Pochi sanno della piccola e appartata biblioteca di Storia dell’Arte di via della Pergola. E ancora meno persone conoscono la sua affascinante storia.
La biblioteca si trova all’interno della chiesa sconsacrata dell’Orbatello e fa parte del complesso fatto erigere dal 1372 dal ricchissimo banchiere Niccolò di Jacopo degli Alberti che, animato da un grande amore per il prossimo o forse intenzionato piuttosto a riscattarsi pubblicamente dal peccato di usura, progettò un Ospizio che comprendeva oltre alla chiesa alcune abitazioni destinate a persone povere e bisognose.
Dalla metà del XV secolo il complesso iniziò a caratterizzarsi come luogo di assistenza femminile, accogliendo vedove solitarie, giovani ragazze prive di dote e orfane dal vicino Ospedale degli Innocenti. Mantenne a lungo il carattere di rifugio femminile e dal 1704 iniziò ad ospitare anche le cosiddette “gravide occulte” che trovavano lì un luogo protetto dove partorire in segreto.
Una storia al femminile dunque, affascinante e sconosciuta, che racconta di un luogo laico di accoglienza e di una dimora sicura per donne in difficoltà. Intenzionate a valorizzare questa bella storia, Erica Romano e Silvia Bellotti hanno pensato di riunire le opere di dieci artisti da tutta Italia in una mostra intitolata “In punta di piedi” che invita ad uno sguardo discreto su opere allestite in un luogo adibito allo studio e al silenzio.

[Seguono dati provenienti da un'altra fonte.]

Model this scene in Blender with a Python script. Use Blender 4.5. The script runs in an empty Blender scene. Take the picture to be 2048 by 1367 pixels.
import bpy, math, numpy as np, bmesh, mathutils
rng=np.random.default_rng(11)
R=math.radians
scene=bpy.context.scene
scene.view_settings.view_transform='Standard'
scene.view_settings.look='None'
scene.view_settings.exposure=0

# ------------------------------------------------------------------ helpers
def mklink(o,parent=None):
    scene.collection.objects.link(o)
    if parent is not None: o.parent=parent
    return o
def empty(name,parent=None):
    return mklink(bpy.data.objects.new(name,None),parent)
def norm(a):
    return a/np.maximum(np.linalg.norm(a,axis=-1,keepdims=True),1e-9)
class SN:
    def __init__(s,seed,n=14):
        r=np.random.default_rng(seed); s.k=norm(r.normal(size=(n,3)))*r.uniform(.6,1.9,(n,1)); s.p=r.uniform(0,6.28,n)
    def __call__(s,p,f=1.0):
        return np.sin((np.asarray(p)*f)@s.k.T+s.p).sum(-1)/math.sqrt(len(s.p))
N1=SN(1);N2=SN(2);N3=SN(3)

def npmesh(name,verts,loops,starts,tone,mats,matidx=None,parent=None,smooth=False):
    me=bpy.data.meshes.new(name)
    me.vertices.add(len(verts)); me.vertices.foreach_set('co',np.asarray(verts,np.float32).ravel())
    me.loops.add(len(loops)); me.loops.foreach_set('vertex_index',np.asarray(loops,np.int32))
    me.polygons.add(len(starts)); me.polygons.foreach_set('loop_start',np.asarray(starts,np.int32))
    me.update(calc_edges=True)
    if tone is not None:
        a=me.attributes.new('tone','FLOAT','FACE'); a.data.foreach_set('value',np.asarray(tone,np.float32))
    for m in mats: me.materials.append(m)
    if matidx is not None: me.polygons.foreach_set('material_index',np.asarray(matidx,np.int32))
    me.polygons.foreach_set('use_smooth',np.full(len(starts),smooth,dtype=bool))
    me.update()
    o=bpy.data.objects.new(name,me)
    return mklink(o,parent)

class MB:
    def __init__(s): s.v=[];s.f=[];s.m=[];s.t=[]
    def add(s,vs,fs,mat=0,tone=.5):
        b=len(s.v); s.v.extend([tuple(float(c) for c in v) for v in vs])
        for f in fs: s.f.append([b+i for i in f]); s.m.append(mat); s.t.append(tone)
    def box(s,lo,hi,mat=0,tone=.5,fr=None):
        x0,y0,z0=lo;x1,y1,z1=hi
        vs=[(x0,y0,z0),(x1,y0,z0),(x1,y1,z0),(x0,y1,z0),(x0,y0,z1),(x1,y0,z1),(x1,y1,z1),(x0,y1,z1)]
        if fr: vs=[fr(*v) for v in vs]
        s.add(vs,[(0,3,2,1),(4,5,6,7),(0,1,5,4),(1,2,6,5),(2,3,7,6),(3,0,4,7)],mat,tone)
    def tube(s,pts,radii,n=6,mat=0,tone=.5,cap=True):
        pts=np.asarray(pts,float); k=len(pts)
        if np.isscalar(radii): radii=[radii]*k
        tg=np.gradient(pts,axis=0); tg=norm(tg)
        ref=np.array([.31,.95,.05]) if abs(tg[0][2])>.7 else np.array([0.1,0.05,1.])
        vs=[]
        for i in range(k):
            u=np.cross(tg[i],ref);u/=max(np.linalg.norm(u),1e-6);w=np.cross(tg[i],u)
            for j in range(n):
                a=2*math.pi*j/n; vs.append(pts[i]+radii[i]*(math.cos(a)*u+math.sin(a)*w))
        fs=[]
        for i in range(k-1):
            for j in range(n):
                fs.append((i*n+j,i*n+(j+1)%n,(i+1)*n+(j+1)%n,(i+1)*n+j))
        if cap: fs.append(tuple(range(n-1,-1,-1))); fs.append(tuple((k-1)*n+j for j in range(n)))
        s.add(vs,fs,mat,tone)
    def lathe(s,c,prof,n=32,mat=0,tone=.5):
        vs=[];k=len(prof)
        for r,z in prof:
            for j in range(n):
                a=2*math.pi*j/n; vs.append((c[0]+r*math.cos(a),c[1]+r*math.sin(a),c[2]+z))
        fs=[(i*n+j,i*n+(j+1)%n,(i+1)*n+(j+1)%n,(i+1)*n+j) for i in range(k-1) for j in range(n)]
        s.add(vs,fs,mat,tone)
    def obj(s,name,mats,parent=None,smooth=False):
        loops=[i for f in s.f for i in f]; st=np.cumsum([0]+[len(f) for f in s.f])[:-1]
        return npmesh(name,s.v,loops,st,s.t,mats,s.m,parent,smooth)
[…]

Ogni mese vengono inaugurate nuove ricerche che si aggiungono alle precedenti e intrecciano un dialogo con la natura storica del luogo rileggendo i temi della maternità e dell’accoglienza.
Ad oggi sono presenti le opere di Raffaele di Vaia, Tiziano Doria, Adriana Amoruso e Gabriella Furlani e giovedì prossimo alle 17 si aggiungeranno quelle di Rosita D’Agrosa.
A seguire verranno presentate le ricerche di Sara Colzi e di Federica Rugnone (con un opening alle ore 17 di giovedì 16 maggio) e di Chiara Spatano (30 maggio).
Il 13 giugno sarà possibile svolgere una visita guidata con le curatrici del progetto e infine il 27 giugno verrà presentato il lavoro di Franco Ionda accompagnato dalla performance di Miriam Bettarini e Franco Spina.